• Job
For the records below, give the count of lines holding the word "pixels" and nothing more.

• Record list
_ _ _ _

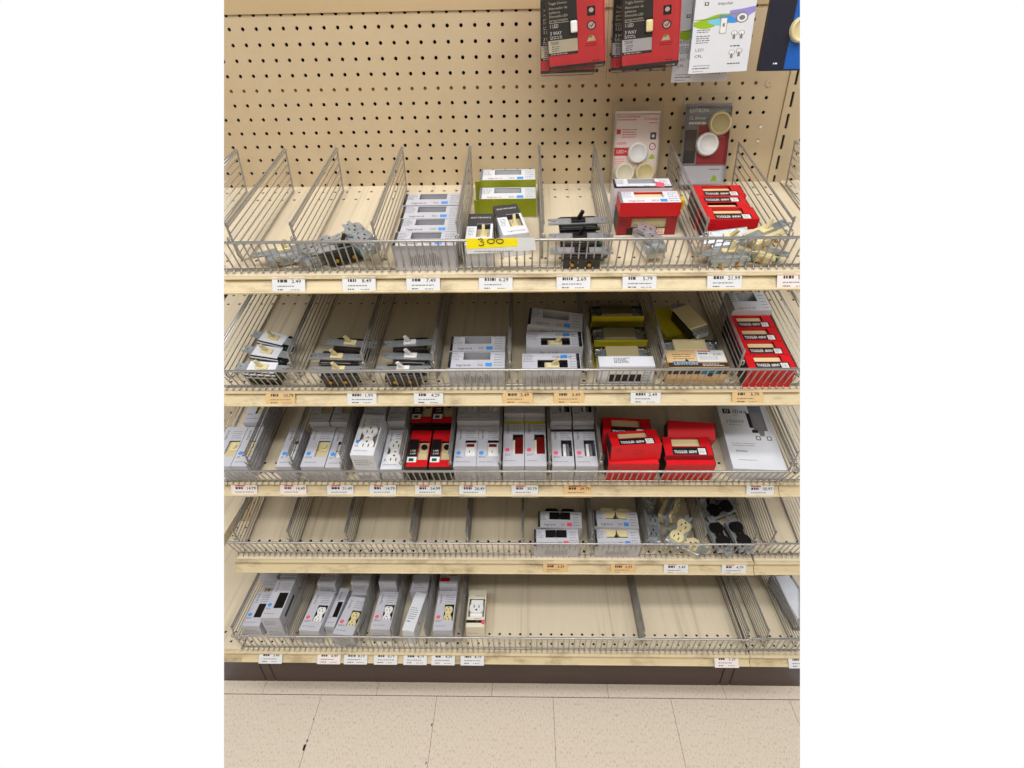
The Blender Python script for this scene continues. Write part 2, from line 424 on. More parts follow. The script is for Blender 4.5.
for x, lb in ((-5.0, 'wire divider at the bare end of the fourth shelf'), (0, 'second wire divider along the bare part of the fourth shelf'), (5.25, 'third wire divider along the bare part of the fourth shelf'),
              (11.2, 'fourth wire divider along the bare part of the fourth shelf'), (16.25, 'fifth wire divider along the bare part of the fourth shelf'),
              (21.3, 'wire divider before the pink spotted boxes, fourth shelf'), (27.5, 'wire divider between the pink spotted and the blue spotted boxes, fourth shelf'),
              (32.55, 'wire divider between the blue spotted boxes and the ivory outlets'), (37.6, 'wire divider between the ivory outlets and the black outlets'),
              (42.1, 'wire divider past the black outlets, fourth shelf'), (43.7, 'wire divider in the neighbouring bay beside the fourth shelf'), (47.0, 'farther wire divider in the neighbouring bay, fourth shelf level')): divider(4, x, lb)
for x, lb in ((-5.95, 'wire divider at the end of the lowest shelf beside the black windowed boxes'), (-.75, 'wire divider between the black windowed boxes and the white outlet box, lowest shelf'), (5.95, 'wire divider between the ivory and the white outlet boxes, lowest shelf'),
              (9.15, 'wire divider between the white outlet box and the slim box, lowest shelf'), (12.2, 'wire divider between the slim box and the ivory outlet box, lowest shelf'),
              (15.45, 'wire divider before the white and black outlet box, lowest shelf'), (32.4, 'lone wire divider on the empty stretch of the lowest shelf'),
              (41.9, 'wire divider at the far end of the empty stretch, lowest shelf'), (43.7, 'wire divider in the neighbouring bay, lowest shelf'), (46.6, 'wire divider beside the plastic wrapped pack, lowest shelf')): divider(5, x, lb)

# ------------------------------------------------------------------ electrical devices
def g_strap(mb, t, m=None, L=4.1, w=.64):
    m = m or M['zinc']; h = L/2
    poly = [(-h, -.32), (-h+.32, -.32), (-h+.32, -w/2), (h-.32, -w/2), (h-.32, -.32), (h, -.32), (h, -.12), (h-.18, -.12), (h-.18, .12), (h, .12), (h, .32), (h-.32, .32), (h-.32, w/2), (-h+.32, w/2), (-h+.32, .32), (-h, .32), (-h, .12), (-h+.18, .12), (-h+.18, -.12), (-h, -.12)]
    mb.prism(poly, 0, .07, m, t)
    for sx in (-1, 1): mb.cyl(sx*1.64, 0, .1, .07, .11, m, t, 10); mb.cyl(sx*1.64, 0, .045, .11, .125, M['hollow'], t, 8)
def g_toggle(mb, t, m, lean=22):
    mb.bev(-.48, .48, -.24, .24, .05, .2, m, t, .03)
    mb.prism([(-.13, -.11), (.13, -.11), (.13, .11), (-.13, .11)], 0, .72, m, t @ T(0, 0, .15, ry=lean), .82)
def g_body(mb, t, m, L=2.4, w=1.25, h=.95):
    mb.bev(-L/2, L/2, -w/2, w/2, -h, 0, m, t, .08)
    mb.bev(-L/2-.12, L/2+.12, -w/2-.05, w/2+.05, -.32, -.1, m, t, .04)
def lobe(r=.66, f=.52):
    P = []
    for a in range(-50, 51, 10): P.append((r*math.cos(R(a)), r*math.sin(R(a))))
    for a in range(130, 231, 10): P.append((r*math.cos(R(a)), r*math.sin(R(a))))
    return P
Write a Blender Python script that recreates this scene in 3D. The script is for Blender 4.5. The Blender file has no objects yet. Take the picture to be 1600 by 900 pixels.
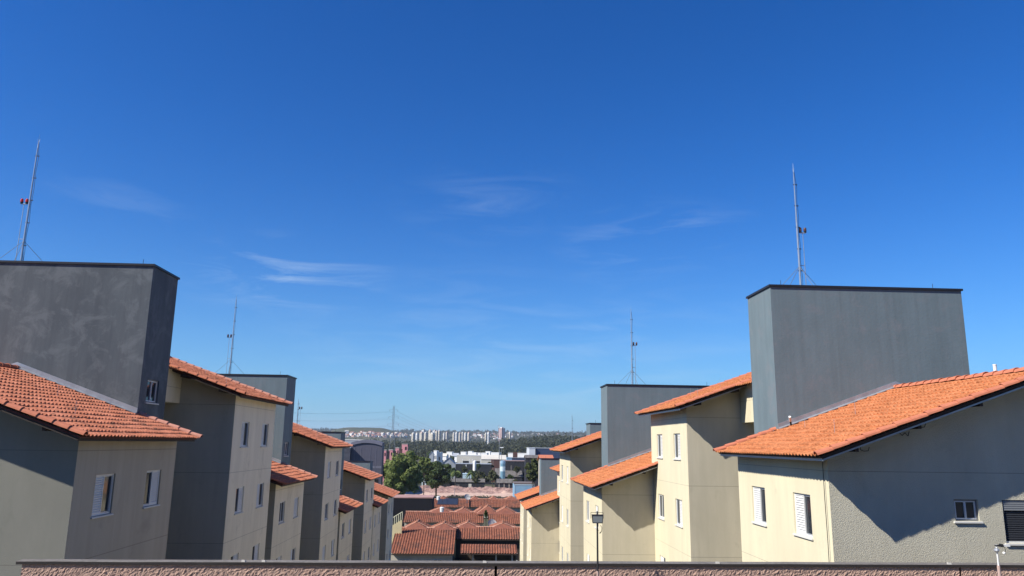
import bpy, math, random
import numpy as np
from mathutils import Vector, Matrix, noise as mn
R_ = math.radians
random.seed(7); np.random.seed(7)
scn = bpy.context.scene
col = scn.collection

# ------------------------------------------------------------------ camera
FPX, CX, CY = 1182.0, 800.0, 450.0
def _basis():
    F = np.array([745. - CX, 692. - CY, FPX]); F /= np.linalg.norm(F)
    H = np.array([1, .014, 0.])
    D = np.cross(F, H); D /= np.linalg.norm(D)
    if D[1] < 0: D = -D
    U = -D
    X = np.cross(F, U); X /= np.linalg.norm(X)
    if X[0] < 0: X = -X
    return np.array([X, F, U])
B = _basis()
cam_d = bpy.data.cameras.new('camera'); cam = bpy.data.objects.new('camera', cam_d); col.objects.link(cam)
cam_d.sensor_width = 36; cam_d.lens = FPX / 1600 * 36; cam_d.clip_start = .1; cam_d.clip_end = 30000
cr, cu, cb = B @ [1, 0, 0], -(B @ [0, 1, 0]), -(B @ [0, 0, 1])
cam.matrix_world = Matrix(((cr[0], cu[0], cb[0], 0), (cr[1], cu[1], cb[1], 0), (cr[2], cu[2], cb[2], 0), (0, 0, 0, 1)))
scn.camera = cam
def ray(px, py): return B @ np.array([px - CX, py - CY, FPX])
def atY(px, py, Y): w = ray(px, py); return w * (Y / w[1])
def atZ(px, py, Z): w = ray(px, py); return w * (Z / w[2])

# ------------------------------------------------------------------ light
SUN = Vector((2.15, 1.0, -1.98)).normalized()          # direction the light travels
elev = math.asin(-SUN.z); az = math.atan2(-SUN.x, -SUN.y)   # azimuth of the sun from +Y towards +X
w = bpy.data.worlds.new('World'); scn.world = w; w.use_nodes = True
nt = w.node_tree; N = nt.nodes; L = nt.links; N.clear()
sky = N.new('ShaderNodeTexSky'); sky.sky_type = 'NISHITA'; sky.sun_disc = False
sky.sun_elevation = elev; sky.sun_rotation = az
sky.altitude = 700; sky.air_density = 1.0; sky.dust_density = .1; sky.ozone_density = 3.2
SKY_STRENGTH = .052
hs = N.new('ShaderNodeHueSaturation'); hs.inputs['Saturation'].default_value = 1.32; hs.inputs['Value'].default_value = 1.9
L.new(sky.outputs[0], hs.inputs['Color'])
tint = N.new('ShaderNodeMixRGB'); tint.blend_type = 'MULTIPLY'; tint.inputs[0].default_value = 1; L.new(hs.outputs[0], tint.inputs[1]); tint.inputs[2].default_value = (.325, .65, .98, 1)
# thin cirrus wisps: noise on the sky direction, kept to a few patches
tc = N.new('ShaderNodeTexCoord')
def wmath(op, a, b=None, c=None):
    n = N.new('ShaderNodeMath'); n.operation = op
    for i, v in enumerate((a, b, c)):
        if v is None: continue
        if hasattr(v, 'links'): L.new(v, n.inputs[i])
        else: n.inputs[i].default_value = v
    return n.outputs[0]
mp = N.new('ShaderNodeMapping'); L.new(tc.outputs['Generated'], mp.inputs[0]); mp.inputs['Scale'].default_value = (2.4, 2.4, 15); mp.inputs['Rotation'].default_value = (0, R_(6), 0)
nz = N.new('ShaderNodeTexNoise'); L.new(mp.outputs[0], nz.inputs['Vector']); nz.inputs['Scale'].default_value = 2.6; nz.inputs['Detail'].default_value = 9; nz.inputs['Roughness'].default_value = .62; nz.inputs['Distortion'].default_value = .9
cl = wmath('SMOOTH_MIN', wmath('MAXIMUM', wmath('MULTIPLY', wmath('SUBTRACT', nz.outputs['Fac'], .46), 3.2), 0), 1.0, .1)
mask = None
for (px, py, r, k) in ((450, 432, .09, .55), (185, 312, .06, .16), (770, 320, .09, .16), (1020, 375, .09, .3), (820, 590, .26, .25)):
    d = Vector(ray(px, py)).normalized()
    sub = N.new('ShaderNodeVectorMath'); sub.operation = 'SUBTRACT'; L.new(tc.outputs['Generated'], sub.inputs[0]); sub.inputs[1].default_value = d
    sc = N.new('ShaderNodeVectorMath'); sc.operation = 'MULTIPLY'; L.new(sub.outputs[0], sc.inputs[0]); sc.inputs[1].default_value = (1, 1, 2.6)
    ln = N.new('ShaderNodeVectorMath'); ln.operation = 'LENGTH'; L.new(sc.outputs[0], ln.inputs[0])
    m = wmath('MULTIPLY', wmath('MAXIMUM', wmath('SUBTRACT', 1.0, wmath('DIVIDE', ln.outputs['Value'], r * 1.7)), 0), k)
    mask = m if mask is None else wmath('MAXIMUM', mask, m)
fac = wmath('MULTIPLY', cl, mask)
sep = N.new('ShaderNodeSeparateXYZ'); L.new(tc.outputs['Generated'], sep.inputs[0])
hz = wmath('MULTIPLY', wmath('POWER', wmath('SUBTRACT', 1.0, wmath('MAXIMUM', sep.outputs[2], 0)), 9.0), .92)
hm = N.new('ShaderNodeMixRGB'); L.new(hz, hm.inputs[0]); L.new(tint.outputs[0], hm.inputs[1]); hm.inputs[2].default_value = (3.5, 6.6, 9.6, 1)
mx = N.new('ShaderNodeMixRGB'); L.new(fac, mx.inputs[0]); L.new(hm.outputs[0], mx.inputs[1]); mx.inputs[2].default_value = (8.5, 10.5, 12.5, 1)
bg = N.new('ShaderNodeBackground'); L.new(mx.outputs[0], bg.inputs['Color']); bg.inputs['Strength'].default_value = SKY_STRENGTH
ow = N.new('ShaderNodeOutputWorld'); L.new(bg.outputs[0], ow.inputs[0])
sl = bpy.data.lights.new('sun', 'SUN'); sl.energy = 5.0; sl.angle = R_(.53); sl.color = (1, .95, .86)
so = bpy.data.objects.new('sun', sl); col.objects.link(so); so.rotation_euler = SUN.to_track_quat('-Z', 'Y').to_euler(); so.location = (-30, -20, 40)
scn.view_settings.view_transform = 'Standard'; scn.view_settings.look = 'None'; scn.view_settings.gamma = 1; scn.view_settings.exposure = .60
scn.view_settings.use_curve_mapping = False

# ------------------------------------------------------------------ materials
MATS = {}
def mat(name, c, rough=.8, var=None, vscale=1.0, stretch=(1, 1, 1), bump=None, metal=0, stain=None, lines=None, coat=0, spec=.3, coord='pos', noise2=None):
    """c base colour; var second colour blended by noise; bump=(scale, distance, strength); stain=(colour, scale, threshold, amount); lines=(first, pitch, width) joints at local z"""
    if name in MATS: return MATS[name]
    m = bpy.data.materials.new(name); m.use_nodes = True; nt = m.node_tree; N = nt.nodes; L = nt.links; N.clear()
    out = N.new('ShaderNodeOutputMaterial'); p = N.new('ShaderNodeBsdfPrincipled'); L.new(p.outputs[0], out.inputs[0])
    p.inputs['Roughness'].default_value = rough; p.inputs['Metallic'].default_value = metal
    p.inputs['Specular IOR Level'].default_value = spec
    if coord == 'pos': src = N.new('ShaderNodeNewGeometry').outputs['Position']
    else: src = N.new('ShaderNodeTexCoord').outputs['Object']
    def nz(scale, detail=6, rgh=.6, st=None, rot=None, dist=0):
        v = src
        if st or rot:
            q = N.new('ShaderNodeMapping'); L.new(v, q.inputs[0])
            if st: q.inputs['Scale'].default_value = st
            if rot: q.inputs['Rotation'].default_value = rot
            v = q.outputs[0]
        n = N.new('ShaderNodeTexNoise'); L.new(v, n.inputs['Vector']); n.inputs['Scale'].default_value = scale; n.inputs['Detail'].default_value = detail; n.inputs['Roughness'].default_value = rgh; n.inputs['Distortion'].default_value = dist
        return n.outputs['Fac']
    def ramp(f, a, b):
        r = N.new('ShaderNodeMapRange'); L.new(f, r.inputs[0]); r.inputs[1].default_value = a; r.inputs[2].default_value = b; return r.outputs[0]
    def mixc(f, a, b):
        x = N.new('ShaderNodeMixRGB')
        for i, v in enumerate((f, a, b)):
            if hasattr(v, 'links'): L.new(v, x.inputs[i])
            elif i == 0: x.inputs[0].default_value = v
            else: x.inputs[i].default_value = (*v, 1)
        return x.outputs[0]
    def mul(a, b):
        x = N.new('ShaderNodeMath'); x.operation = 'MULTIPLY'
        for i, v in enumerate((a, b)):
            if hasattr(v, 'links'): L.new(v, x.inputs[i])
            else: x.inputs[i].default_value = v
        return x.outputs[0]
    colr = c
    if var: colr = mixc(ramp(nz(vscale, 8, .62, stretch), .34, .68), c, var)
    if noise2: colr = mixc(mul(ramp(nz(noise2[1], 7, .65, noise2[3] if len(noise2) > 3 else None), .42, .66), noise2[2]), colr if var else c, noise2[0])
    if stain: colr = mixc(mul(ramp(nz(stain[1], 9, .7, None, None, .5), stain[2], stain[2] + .12), stain[3]), colr, stain[0])
    if lines:
        tcn = N.new('ShaderNodeTexCoord'); sx = N.new('ShaderNodeSeparateXYZ'); L.new(tcn.outputs['Object'], sx.inputs[0])
        def M(op, a, b=None):
            x = N.new('ShaderNodeMath'); x.operation = op
            for i, v in enumerate((a, b)):
                if v is None: continue
                if hasattr(v, 'links'): L.new(v, x.inputs[i])
                else: x.inputs[i].default_value = v
            return x.outputs[0]
        t = M('DIVIDE', M('SUBTRACT', sx.outputs[2], lines[0]), lines[1])
        dz = M('MULTIPLY', M('ABSOLUTE', M('SUBTRACT', t, M('ROUND', t))), lines[1])
        f = M('MULTIPLY', M('LESS_THAN', dz, lines[2] / 2), .42)
        colr = mixc(f, colr, (.09, .08, .07))
    if hasattr(colr, 'links'): L.new(colr, p.inputs['Base Color'])
    else: p.inputs['Base Color'].default_value = (*colr, 1)
    if bump:
        hh = nz(bump[0], 6, .6, bump[3] if len(bump) > 3 else None, bump[4] if len(bump) > 4 else None)
        b = N.new('ShaderNodeBump'); L.new(hh, b.inputs['Height']); b.inputs['Distance'].default_value = bump[1]; b.inputs['Strength'].default_value = bump[2]
        L.new(b.outputs[0], p.inputs['Normal'])
    MATS[name] = m
    return m

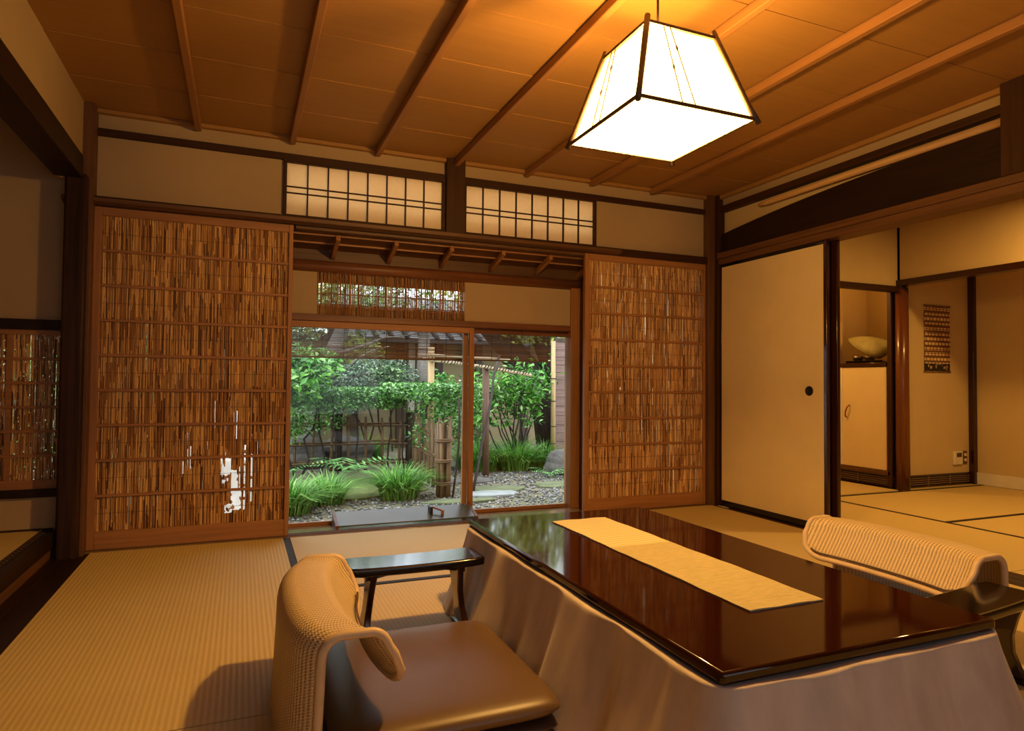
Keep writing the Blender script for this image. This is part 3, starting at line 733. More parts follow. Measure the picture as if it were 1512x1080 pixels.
# ================================================================== PENDANT LAMP
LC = Vector((1.247, 1.79, 0))
lp = thing('pendant_lamp', 'square tapered paper pendant lamp with dark wooden frame hanging from ceiling', 'lamp', (LC.x, LC.y, 1.98))
zb, zt, hb_, ht = 1.70, 1.98, .213, .130
cor = [(-1, -1), (1, -1), (1, 1), (-1, 1)]
def lpnt(i, z, e=0):
    k = (z-zb)/(zt-zb); h = hb_+(ht-hb_)*k+e; return Vector((LC.x+cor[i % 4][0]*h, LC.y+cor[i % 4][1]*h, z))
for i in range(4):
    a, b, c, d = lpnt(i, zb+.006, -.006), lpnt(i+1, zb+.006, -.006), lpnt(i+1, zt-.004, -.006), lpnt(i, zt-.004, -.006)
    obj('paper_panel', MB().add([a, b, c, d], [(0,1,2,3)]), 'lamp_paper', lp)
    obj('corner_bar', MB().tube([lpnt(i, zb-.012, .003), lpnt(i, zb+.05), lpnt(i, zt-.06), lpnt(i, zt+.022)], [.0095, .0085, .0098, .0095], 8), 'lamp_wood', lp, smooth=True)
    obj('bottom_rail', MB().bar(lpnt(i, zb+.004), lpnt(i+1, zb+.004), .008, .008), 'lamp_wood', lp)
    obj('top_rail', MB().bar(lpnt(i, zt), lpnt(i+1, zt), .009, .009), 'lamp_wood', lp)
    for q, (u0, u1, kz) in enumerate(((.36, .35, .45), (.47, .44, .72))):
        p0 = lpnt(i, zb+.008, .001).lerp(lpnt(i+1, zb+.008, .001), u0); p1 = lpnt(i, zt, .001).lerp(lpnt(i+1, zt, .001), u1-.12)
        kp = p0.lerp(p1, kz)
        obj('twig', MB().tube([p0, p0.lerp(p1, kz-.04), kp, p0.lerp(p1, kz+.04), p1], [.0018, .0018, .0042, .0018, .0018], 6), 'lamp_wood', lp)
obj('paper_panel', MB().add([lpnt(i, zb+.002, -.006) for i in range(4)], [(3,2,1,0)]), 'lamp_base', lp)
obj('paper_panel', MB().add([lpnt(i, zt-.006, -.007) for i in range(4)], [(0,1,2,3)]), 'lamp_paper', lp)
obj('cross_bar', MB().bar((LC.x-ht, LC.y, zt), (LC.x+ht, LC.y, zt), .012, .008), 'lamp_wood', lp)
obj('cord', MB().tube([(LC.x, LC.y, zt), (LC.x, LC.y, CZ-.03)], .0042, 8), 'cord', lp, smooth=True)
obj('ceiling_cap', MB().lathe([(0, -.04), (.03, -.035), (.045, -.005), (.045, 0)], (LC.x, LC.y, CZ-.004), 20), 'lamp_wood', lp, smooth=True)
light('pendant_bulb', 'POINT', (LC.x, LC.y, 1.83), BULB_W, WARM, shadow_soft_size=.035)

# ================================================================== LOW TABLE
TX0, TX1, TY0, TY1, TZ = .850, 1.655, 1.005, 2.50, .33
tb = thing('low_table', 'low rectangular table with glossy dark brown lacquer top and draped quilt', 'table', ((TX0+TX1)/2, (TY0+TY1)/2, 0))
obj('table_top', MB().box(TX0, TX1, TY0, TY1, TZ-.026, TZ), 'table_top', tb, .007)
for x in (TX0+.12, TX1-.12):
    for y in (TY0+.12, TY1-.12): obj('leg', MB().box(x-.03, x+.03, y-.03, y+.03, 0, TZ-.03), 'lacq', tb, .004)
obj('apron', MB().box(TX0+.09, TX1-.09, TY0+.09, TY1-.09, TZ-.07, TZ-.03), 'lacq', tb, .003)
# quilt: skirt with folds and a rolled top edge
def quilt():
    i0 = .012
    x0, x1, y0, y1 = TX0+i0, TX1-i0, TY0+i0, TY1-i0
    path = []
    def run(a, b, n, nx, ny):
        for k in range(n): u = k/n; path.append((a[0]+(b[0]-a[0])*u, a[1]+(b[1]-a[1])*u, nx, ny, u))
    run((x0, y1), (x0, y0), 70, -1, 0); run((x0, y0), (x1, y0), 44, 0, -1); run((x1, y0), (x1, y1), 70, 1, 0); run((x1, y1), (x0, y1), 44, 0, 1)
    n = len(path); zs = [.292, .305, .300, .285, .25, .20, .14, .08, .03, .004]
    mb = MB(); ph = rng.uniform(0, 6, 6)
    for j, z in enumerate(zs):
        d = max(0, (.300-z)/.296); s = max(0, j-1)/8
        for i, (x, y, nx, ny, u) in enumerate(path):
            L = 1.4 if nx else .78; q = u*L
            cornr = min(u, 1-u)*L
            f = (sin(q*13+ph[0]+nx)*.5 + sin(q*23+ph[1]+ny*2)*.3 + sin(q*41+ph[2])*.22 + sin(q*67+ph[4])*.14)
            k = min(1, cornr/.12)
            near = 1 if ny == -1 else 0
            flare = (.095 if nx == -1 else .13 if nx == 1 else .10)
            out = .031 + flare*d**1.25 + f*.042*s*k
            if j == 0: out = -.03
            if j == 1: out = .030
            mb.v.append((x+nx*out, y+ny*out, z+sin(q*17+ph[3])*.002))
    # soften the corners: neighbours across a corner fan out diagonally
    V = np.array(mb.v).reshape(len(zs), n, 3)
    starts = [0, 70, 114, 184]
    for st in starts:
        for j in range(1, len(zs)):
            d = max(0, (.300-zs[j])/.296)
            a = V[j, (st-1) % n].copy(); b = V[j, (st+1) % n].copy()
            mid = (a+b)/2; cen = np.array([(TX0+TX1)/2, (TY0+TY1)/2, mid[2]]); dr_ = (mid-cen); dr_[2] = 0; dr_ /= np.linalg.norm(dr_)
            V[j, st] = mid + dr_*(.012+.05*d)
    mb.v = [tuple(p) for p in V.reshape(-1, 3)]
    for j in range(len(zs)-1):
        for i in range(n): i2 = (i+1) % n; mb.f.append((j*n+i, j*n+i2, (j+1)*n+i2, (j+1)*n+i))
    return mb
qo = obj('quilt', quilt(), 'blanket', tb, smooth=True)
sub = qo.modifiers.new('sub', 'SUBSURF'); sub.levels = 1; sub.render_levels = 1
# runner on the table
rn = MB(); nx_, ny_ = 12, 50
for k in range(2):
    for j in range(ny_+1):
        for i in range(nx_+1):
            u, v = i/nx_, j/ny_
            e = .0012*sin(v*47)*(abs(u-.5)*2)**6
            rn.v.append((1.140+.237*u+e*(1 if u > .5 else -1), 1.25+1.085*v, TZ+.0008+(.0028 if k else 0)+ (.0018*(sin(v*300+i)*.5+.5)*k)))
nn = (nx_+1)*(ny_+1)
for j in range(ny_):
    for i in range(nx_):
        a = j*(nx_+1)+i; rn.f.append((a, a+nx_+1, a+nx_+2, a+1)); rn.f.append((nn+a, nn+a+1, nn+a+nx_+2, nn+a+nx_+1))
for j in range(ny_):
    for i in (0, nx_): a = j*(nx_+1)+i; rn.f.append((a, a+nx_+1, nn+a+nx_+1, nn+a))
for i in range(nx_):
    for j in (0, ny_): a = j*(nx_+1)+i; rn.f.append((a, a+1, nn+a+1, nn+a))
tag(obj('table_runner', rn, 'runner', None), 'pale straw-coloured woven runner lying along the lacquer table', 'runner')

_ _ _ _

• The result
2